La escritura de un autor como Roberto
Bolaño puede darnos algunas respuestas. Si no hubiera muerto, tal vez su nombre
sonara entre los candidatos al Nobel y, de merecerlo, Chile se habría
convertido en el único país latinoamericano en colocar a tres de sus autores en
las listas del galardón. Y sería un golpe de suerte, si a fin de cuentas el
Nobel de literatura padece de eurocentrismo, las naciones con mayor número de autores
premiados son las potencias europeas, con la
excepción de Estados Unidos y la extinguida Unión Soviética, cuyo papel
como potencia en constante lucha ideológica visibilizó a escritores que habrían
pasado desapercibidos para la academia en otro contexto.

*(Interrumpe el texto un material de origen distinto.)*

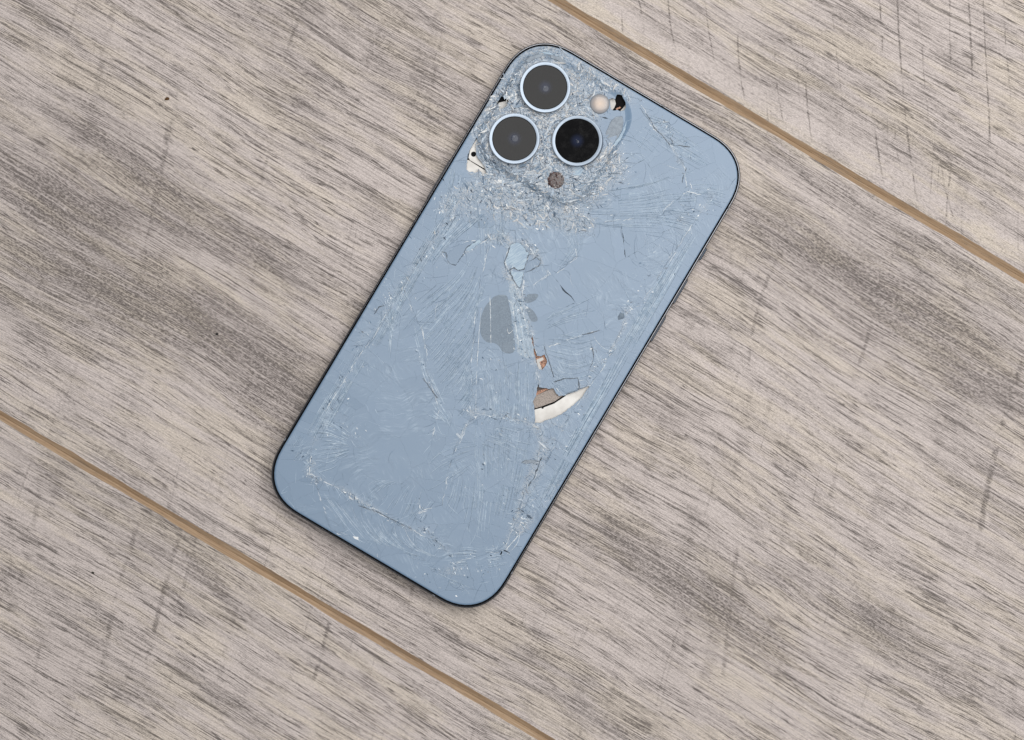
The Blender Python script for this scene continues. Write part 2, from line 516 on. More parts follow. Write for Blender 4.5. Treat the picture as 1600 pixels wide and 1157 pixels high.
# ------------------------------------------------------------------ crush field (how finely the glass is broken where)
CR = [  # polyline in photo pixels, half width px, strength
    ([(850, 92), (800, 170), (850, 185), (915, 130), (860, 250), (910, 290)], 44, 1.0),
    ([(775, 180), (765, 260), (815, 285), (880, 300), (950, 262)], 34, 1.0),
    ([(760, 300), (800, 318), (890, 322)], 26, .95),
    ([(700, 320), (735, 300), (770, 300)], 20, .8),
    ([(890, 330), (915, 350), (870, 345)], 18, .8),
    ([(770, 330), (830, 345), (880, 345)], 20, .55), ([(730, 330), (790, 340)], 20, .5), ([(960, 230), (940, 290)], 16, .7), ([(800, 110), (765, 170), (745, 205)], 16, .8), ([(870, 88), (930, 115), (985, 150)], 18, .6),
    ([(715, 330), (690, 360), (660, 400), (630, 440), (600, 490)], 11, .55),
    ([(570, 520), (520, 620), (512, 636)], 9, .42),
    ([(512, 636), (490, 690)], 12, .42), ([(488, 725), (482, 740), (495, 750)], 10, .6), ([(500, 750), (535, 765)], 7, .42),
    ([(535, 765), (565, 785), (590, 800)], 7, .6), ([(600, 805), (640, 826)], 6, .45), ([(640, 826), (665, 830)], 8, .5),
    ([(560, 560), (600, 480), (660, 390)], 26, .28), ([(480, 700), (530, 640), (560, 700)], 22, .22), ([(1090, 300), (1060, 360), (1000, 460)], 26, .25), ([(900, 650), (870, 720), (840, 790)], 22, .30), ([(640, 880), (720, 905), (790, 870)], 20, .22), ([(760, 600), (800, 630), (780, 560)], 30, .26), ([(780, 690), (790, 760)], 30, .22),
    ([(675, 840), (700, 862)], 8, .45), ([(706, 885), (706, 895)], 8, .55),
    ([(765, 372), (790, 370), (800, 385)], 9, .8),
    ([(815, 375), (835, 395), (842, 410)], 9, .8),
    ([(742, 385), (725, 395), (715, 405)], 4, .75),
    ([(790, 420), (800, 440), (812, 455)], 8, .75),
    ([(812, 455), (822, 495), (830, 520)], 7, .7),
    ([(808, 470), (812, 520), (820, 560)], 14, .42),
    ([(830, 525), (838, 570), (842, 600)], 4, .7),
    ([(852, 540), (862, 580), (870, 600)], 9, .4),
    ([(745, 642), (790, 650), (835, 662), (880, 660)], 9, .55),
    ([(835, 665), (850, 690), (835, 725), (822, 760), (812, 800), (808, 830)], 10, .65),
    ([(880, 660), (862, 690), (845, 730), (828, 770)], 6, .6),
    ([(900, 600), (918, 612), (905, 640), (885, 668)], 7, .5),
    ([(975, 495), (968, 525), (950, 555), (925, 580), (918, 605)], 4, .6),
    ([(983, 482), (972, 492), (976, 505)], 6, .7),
    ([(925, 535), (930, 560), (922, 578)], 5, .4),
    ([(812, 830), (822, 820), (833, 805)], 10, .7),
    ([(808, 800), (796, 830), (789, 860)], 6, .5),
    ([(860, 775), (872, 755), (850, 790)], 6, .5),
    ([(1112, 300), (1108, 325), (1065, 340), (1075, 360)], 8, .5),
    ([(1008, 172), (1018, 190), (1050, 228), (1070, 262)], 5, .55),
    ([(1030, 190), (1060, 220), (1075, 240)], 9, .4),
    ([(950, 300), (955, 330)], 6, .45),
    ([(870, 330), (885, 345), (890, 370)], 8, .5),
    ([(650, 550), (668, 585), (682, 620), (688, 640)], 4, .45),
    ([(655, 785), (662, 800), (655, 805)], 7, .5),
    ([(730, 640), (745, 645), (738, 655)], 6, .6),
    ([(735, 650), (725, 670), (712, 695)], 3, .5),
    ([(640, 455), (665, 475), (700, 480)], 6, .35),
    ([(585, 480), (600, 500), (612, 530)], 5, .35),
    ([(560, 470), (545, 510), (535, 540)], 8, .4),
    ([(700, 868), (760, 862), (788, 855)], 4, .35),
    ([(1010, 460), (1030, 430), (1050, 400), (1075, 370)], 5, .3),
    ([(985, 500), (1000, 480), (1012, 460)], 5, .4),
]
CRL = []
for poly, w, s in CR:
    q = LL(poly)
    for a, b in zip(q[:-1], q[1:]): CRL.append((a, b, w / S, s))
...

Este año se supo que la medalla tallada
con la cabeza de Alfredo Nobel no fue para poeta o narrador alguno de habla
hispana, donde la cosa parece estar de mal en peor, al menos carecimos de un
nombre sonante entre los favoritos de las casas de apuestas. Tampoco fue
asiático, y era sabido, y debe haberlo sospechado Murakami, quien tal vez
amaneció al fin sin ansiedades en octubre. Y tampoco fue norteamericano, lo
cual debe haber provocado que Philip Roth frunciera sus gordas cejas y soltara
un escupitajo a la tierra, o que Joyce Caroll Oates abandonara su casa rumbo al
jardín con su paso de insecto inestable, mientras en algún lugar de la Unión Thomas Pynchon, Cormac
McCarthy y Paul Auster se tomaban un traguito sin sospechar que elegirían a una
canadiense.
Canadá es
otra de las grandes naciones que no habían merecido los favores del jurado y
algunos consideran que dicha ausencia se debe a la inmadurez de su literatura,
pues la literatura también puede ser como el vino y el país que lo produce una
cava inmensa donde se pueda elegir. Puede ser como el vino y como el pan y eso
me hace pensar en nuestro entorno, pues no logro imaginar cómo sería la nuestra
en caso de ser una panadería, y lo único cierto en esto es que hace mucho
tiempo que no se habla de cubanos para el Nobel y algunas casas de apuestas
locales aseguran que no se hablara por ahora, ni siquiera cuando ciertos
autores han logrado cierto reconocimiento y visibilidad por medio de las
editoriales más prestigiosas y los más prestigiosos periódicos. Pero, hablaba
de la literatura hecha en Canadá, donde la gente reaccionó
como reaccionan los canadienses (no sé cómo reaccionan, pero, bueno…) cuando tuvieron
la noticia de que una mujer llamada Alice Munro era la nueva Nobel, y que Munro
recibía la etiqueta de “maestra de relatos cortos”. Se trata de una dama cuya
literatura, dicen sus lectores, se nutre de lo cotidiano, de la gente que habita
el lugar donde ha vivido, Ontario.
Aun no he leído a Munro y me pasa como con
Mo Yan, pues al escuchar su nombre el pasado año solo pude decir: “Que bueno, un chino”. Y por más que
hiciera lo posible sigo sin acercarme a un libro suyo, por el cual espero
pacientemente, como espero por el de Munro, y como esperan los autores que cada
año siguen sonando para el Nobel. Con ellos esperan las culturas, donde miles
de lectores sobreviven a una era poco favorable para los libros y la literatura.